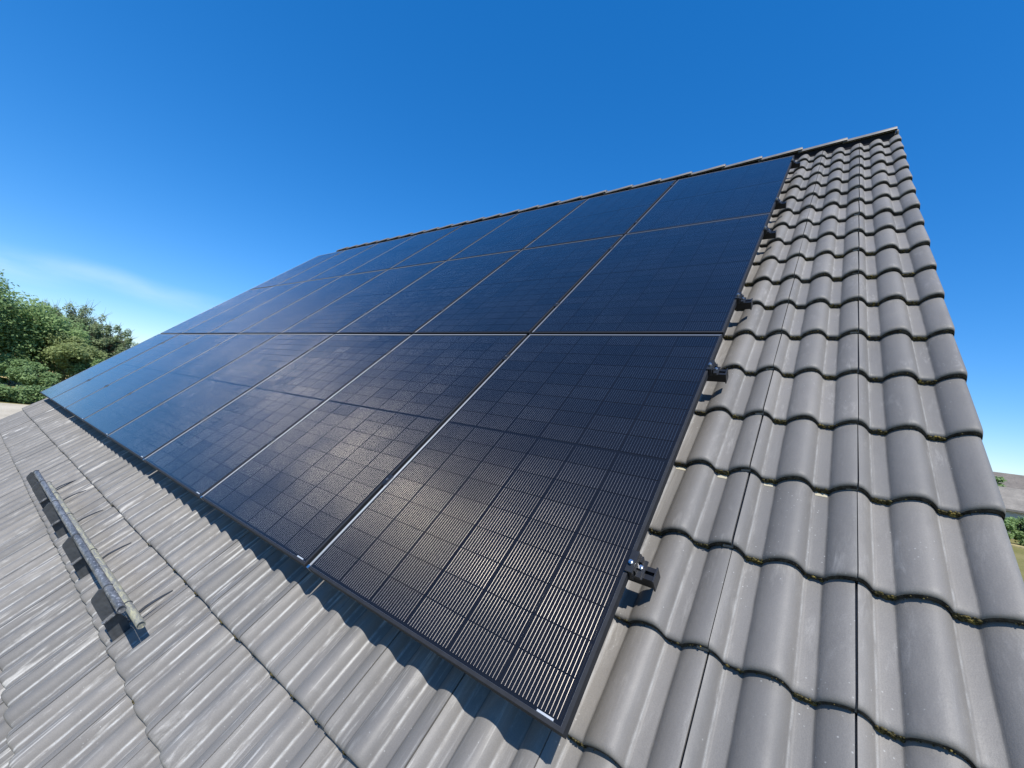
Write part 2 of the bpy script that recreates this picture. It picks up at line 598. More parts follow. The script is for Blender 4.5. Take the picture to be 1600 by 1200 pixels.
# ------------------------------------------------------------------ the house and its roof
V_EDGE0, GAUGE, U_J = 0.542, 0.328, 0.194        # measured: a course edge, the course gauge, a joint line
Z_PAN = -1.288
N_COL0, N_COL1 = -1, 33                          # columns of tiles, right verge to left verge
N_ROW0, N_ROW1 = -6, 17
X_RIGHT, X_LEFT = 0.406, -9.80
V_EAVE = V_EDGE0 + GAUGE * N_ROW0
V_RIDGE = 6.18
Z_DECK = -1.375

ridge_p = roof(0, V_RIDGE, Z_DECK)
eave_p = roof(0, V_EAVE + 0.06, Z_DECK)
house_loc = Vector((-4.7, ridge_p.y, 0.0))
house = empty("house", house_loc)
tag(house, "house under a steep grey concrete tile roof carrying solar panels", "house")
H0 = house_loc


def hpart(name, me, world_loc=None, rot=(0, 0, 0), parent=None):
    p = Vector(world_loc) if world_loc is not None else Vector((0, 0, 0))
    return link(name, me, parent or house, p - H0, rot)


# walls, gables, rear roof
wy0, wy1 = eave_p.y + 0.45, 2 * ridge_p.y - eave_p.y - 0.45
wx0, wx1 = X_LEFT + 0.25, X_RIGHT - 0.25
wz = eave_p.z + 0.28
mb = MB()
mb.box(wx0, wx1, wy0, wy1, 0, wz - 0.04)
hpart("wall", mb.mesh("wall", M_BRICK, False))
for gx0, gx1 in ((wx0, wx0 + 0.24), (wx1 - 0.24, wx1)):
    mb = MB()
    zt = ridge_p.z - 0.06
    half = (zt - wz)
    a = [(wy0 + 0.1, wz - 0.038), (wy1 - 0.1, wz - 0.038), (ridge_p.y, zt - 0.1)]
    vs = [(gx0, y, z) for y, z in a] + [(gx1, y, z) for y, z in a]
    mb.add(vs, [(0, 2, 1), (3, 4, 5), (0, 1, 4, 3), (1, 2, 5, 4), (2, 0, 3, 5)])
    hpart("gable_wall", mb.mesh("gable_wall", M_BRICK, False))
# timber deck under the tiles, both slopes
mb = MB()
for sgn in (1, -1):
    def q(x, y, z):
        p = roof(x, y, z)
        return (p.x, p.y if sgn == 1 else 2 * ridge_p.y - p.y, p.z)
    xs = (X_LEFT + 0.03, X_RIGHT - 0.03)
    pts = [q(x, y, z) for z in (Z_DECK - 0.02, Z_DECK) for y in (V_EAVE + 0.05, V_RIDGE - 0.02) for x in xs]
    mb.add(pts, [(0, 2, 3, 1), (4, 5, 7, 6), (0, 1, 5, 4), (2, 6, 7, 3), (0, 4, 6, 2), (1, 3, 7, 5)])
hpart("roof_deck", mb.mesh("roof_deck", M_DECK, False))


# one concrete tile: two rolls and two pans, rounded nose, interlock at the left
def roll_pts(c):
    return [(c - 0.002, 0.0), (c, 0.0008), (c + 0.003, 0.0045), (c + 0.008, 0.0115), (c + 0.016, 0.0187), (c + 0.026, 0.0256),
            (c + 0.037, 0.0311), (c + 0.049, 0.0351), (c + 0.061, 0.0370), (c + 0.072, 0.0362), (c + 0.082, 0.0325),
            (c + 0.090, 0.0262), (c + 0.097, 0.0178), (c + 0.102, 0.0098), (c + 0.1055, 0.0042), (c + 0.1070, 0.0034), (c + 0.1085, 0.0030),
            (c + 0.1105, 0.0004), (c + 0.116, 0.0)]


def tile_profile(verge=None):
    a = [p for p in roll_pts(-0.070) if p[0] > 0.004]
    b = roll_pts(0.080)
    c = [p for p in roll_pts(0.230) if p[0] < 0.2985]
    pts = [(0.0022, 0.0361)] + a + b + c
    if verge == 'right':
        pts = pts[:-1] + [(0.291, 0.0370), (0.300, 0.0362), (0.308, 0.0320), (0.3125, 0.024), (0.314, 0.010), (0.314, -0.06)]
    else:
        pts += [(0.2980, 0.0365), (0.2983, 0.024)]
    if verge == 'left':
        pts = [(-0.052, -0.06), (-0.052, 0.006), (-0.046, 0.018), (-0.036, 0.0275), (-0.02, 0.034)] + pts
    else:
        pts = [(-0.028, 0.016), (0.0020, 0.0205)] + pts
    return pts


T_LEN = 0.400
LIP = 0.033
SECTIONS = [(0.030, -LIP), (0.0040, -LIP + 0.001), (0.0012, -LIP + 0.006), (0.0, -0.0130), (0.0018, -0.0070), (0.0070, -0.0028),
            (0.0150, -0.0008), (0.030, 0.0), (0.16, 0.0), (T_LEN, 0.0)]


def tile_mesh(name, verge=None, sections=SECTIONS):
    prof = tile_profile(verge)
    mb = MB()
    mb.sheet([[(s, t, h + dz) for s, h in prof] for t, dz in sections])
    return mb


def nosed(verge=None, name="tile"):
    me = tile_mesh(name, verge).mesh(name, M_TILE, True, 50)
    me.materials.append(M_NOSE)
    per = len(tile_profile(verge)) - 1
    for p_ in me.polygons:
        if p_.index // per < 3: p_.material_index = 1  # front faces take the darker nose material
    return me


TILE_ME, VERGE_R, VERGE_L = nosed(), nosed('right', "verge_tile"), nosed('left', "verge_tile")
TILT = math.atan2(LIP - 0.0005, GAUGE)
PU0, PV0, PCP, PRP = 0.4142, 0.1840, 1.1540, 1.7748      # panel grid: right end, lower edge, pitches
PW, PH = 1.134, 1.7540
HP = -1.1454                                              # height of the panel faces (roof coordinates)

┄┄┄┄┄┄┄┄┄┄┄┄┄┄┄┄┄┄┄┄

Do this ->
Copy the data word for word. Pictures do not go in the copy.

Final result ->
Write part 2 of the bpy script that recreates this picture. It picks up at line 598. More parts follow. The script is for Blender 4.5. Take the picture to be 1600 by 1200 pixels.
# ------------------------------------------------------------------ the house and its roof
V_EDGE0, GAUGE, U_J = 0.542, 0.328, 0.194        # measured: a course edge, the course gauge, a joint line
Z_PAN = -1.288
N_COL0, N_COL1 = -1, 33                          # columns of tiles, right verge to left verge
N_ROW0, N_ROW1 = -6, 17
X_RIGHT, X_LEFT = 0.406, -9.80
V_EAVE = V_EDGE0 + GAUGE * N_ROW0
V_RIDGE = 6.18
Z_DECK = -1.375

ridge_p = roof(0, V_RIDGE, Z_DECK)
eave_p = roof(0, V_EAVE + 0.06, Z_DECK)
house_loc = Vector((-4.7, ridge_p.y, 0.0))
house = empty("house", house_loc)
tag(house, "house under a steep grey concrete tile roof carrying solar panels", "house")
H0 = house_loc


def hpart(name, me, world_loc=None, rot=(0, 0, 0), parent=None):
    p = Vector(world_loc) if world_loc is not None else Vector((0, 0, 0))
    return link(name, me, parent or house, p - H0, rot)


# walls, gables, rear roof
wy0, wy1 = eave_p.y + 0.45, 2 * ridge_p.y - eave_p.y - 0.45
wx0, wx1 = X_LEFT + 0.25, X_RIGHT - 0.25
wz = eave_p.z + 0.28
mb = MB()
mb.box(wx0, wx1, wy0, wy1, 0, wz - 0.04)
hpart("wall", mb.mesh("wall", M_BRICK, False))
for gx0, gx1 in ((wx0, wx0 + 0.24), (wx1 - 0.24, wx1)):
    mb = MB()
    zt = ridge_p.z - 0.06
    half = (zt - wz)
    a = [(wy0 + 0.1, wz - 0.038), (wy1 - 0.1, wz - 0.038), (ridge_p.y, zt - 0.1)]
    vs = [(gx0, y, z) for y, z in a] + [(gx1, y, z) for y, z in a]
    mb.add(vs, [(0, 2, 1), (3, 4, 5), (0, 1, 4, 3), (1, 2, 5, 4), (2, 0, 3, 5)])
    hpart("gable_wall", mb.mesh("gable_wall", M_BRICK, False))
# timber deck under the tiles, both slopes
mb = MB()
for sgn in (1, -1):
    def q(x, y, z):
        p = roof(x, y, z)
        return (p.x, p.y if sgn == 1 else 2 * ridge_p.y - p.y, p.z)
    xs = (X_LEFT + 0.03, X_RIGHT - 0.03)
    pts = [q(x, y, z) for z in (Z_DECK - 0.02, Z_DECK) for y in (V_EAVE + 0.05, V_RIDGE - 0.02) for x in xs]
    mb.add(pts, [(0, 2, 3, 1), (4, 5, 7, 6), (0, 1, 5, 4), (2, 6, 7, 3), (0, 4, 6, 2), (1, 3, 7, 5)])
hpart("roof_deck", mb.mesh("roof_deck", M_DECK, False))


# one concrete tile: two rolls and two pans, rounded nose, interlock at the left
def roll_pts(c):
    return [(c - 0.002, 0.0), (c, 0.0008), (c + 0.003, 0.0045), (c + 0.008, 0.0115), (c + 0.016, 0.0187), (c + 0.026, 0.0256),
            (c + 0.037, 0.0311), (c + 0.049, 0.0351), (c + 0.061, 0.0370), (c + 0.072, 0.0362), (c + 0.082, 0.0325),
            (c + 0.090, 0.0262), (c + 0.097, 0.0178), (c + 0.102, 0.0098), (c + 0.1055, 0.0042), (c + 0.1070, 0.0034), (c + 0.1085, 0.0030),
            (c + 0.1105, 0.0004), (c + 0.116, 0.0)]


def tile_profile(verge=None):
    a = [p for p in roll_pts(-0.070) if p[0] > 0.004]
    b = roll_pts(0.080)
    c = [p for p in roll_pts(0.230) if p[0] < 0.2985]
    pts = [(0.0022, 0.0361)] + a + b + c
    if verge == 'right':
        pts = pts[:-1] + [(0.291, 0.0370), (0.300, 0.0362), (0.308, 0.0320), (0.3125, 0.024), (0.314, 0.010), (0.314, -0.06)]
    else:
        pts += [(0.2980, 0.0365), (0.2983, 0.024)]
    if verge == 'left':
        pts = [(-0.052, -0.06), (-0.052, 0.006), (-0.046, 0.018), (-0.036, 0.0275), (-0.02, 0.034)] + pts
    else:
        pts = [(-0.028, 0.016), (0.0020, 0.0205)] + pts
    return pts


T_LEN = 0.400
LIP = 0.033
SECTIONS = [(0.030, -LIP), (0.0040, -LIP + 0.001), (0.0012, -LIP + 0.006), (0.0, -0.0130), (0.0018, -0.0070), (0.0070, -0.0028),
            (0.0150, -0.0008), (0.030, 0.0), (0.16, 0.0), (T_LEN, 0.0)]


def tile_mesh(name, verge=None, sections=SECTIONS):
    prof = tile_profile(verge)
    mb = MB()
    mb.sheet([[(s, t, h + dz) for s, h in prof] for t, dz in sections])
    return mb


def nosed(verge=None, name="tile"):
    me = tile_mesh(name, verge).mesh(name, M_TILE, True, 50)
    me.materials.append(M_NOSE)
    per = len(tile_profile(verge)) - 1
    for p_ in me.polygons:
        if p_.index // per < 3: p_.material_index = 1  # front faces take the darker nose material
    return me


TILE_ME, VERGE_R, VERGE_L = nosed(), nosed('right', "verge_tile"), nosed('left', "verge_tile")
TILT = math.atan2(LIP - 0.0005, GAUGE)
PU0, PV0, PCP, PRP = 0.4142, 0.1840, 1.1540, 1.7748      # panel grid: right end, lower edge, pitches
PW, PH = 1.134, 1.7540
HP = -1.1454                                              # height of the panel faces (roof coordinates)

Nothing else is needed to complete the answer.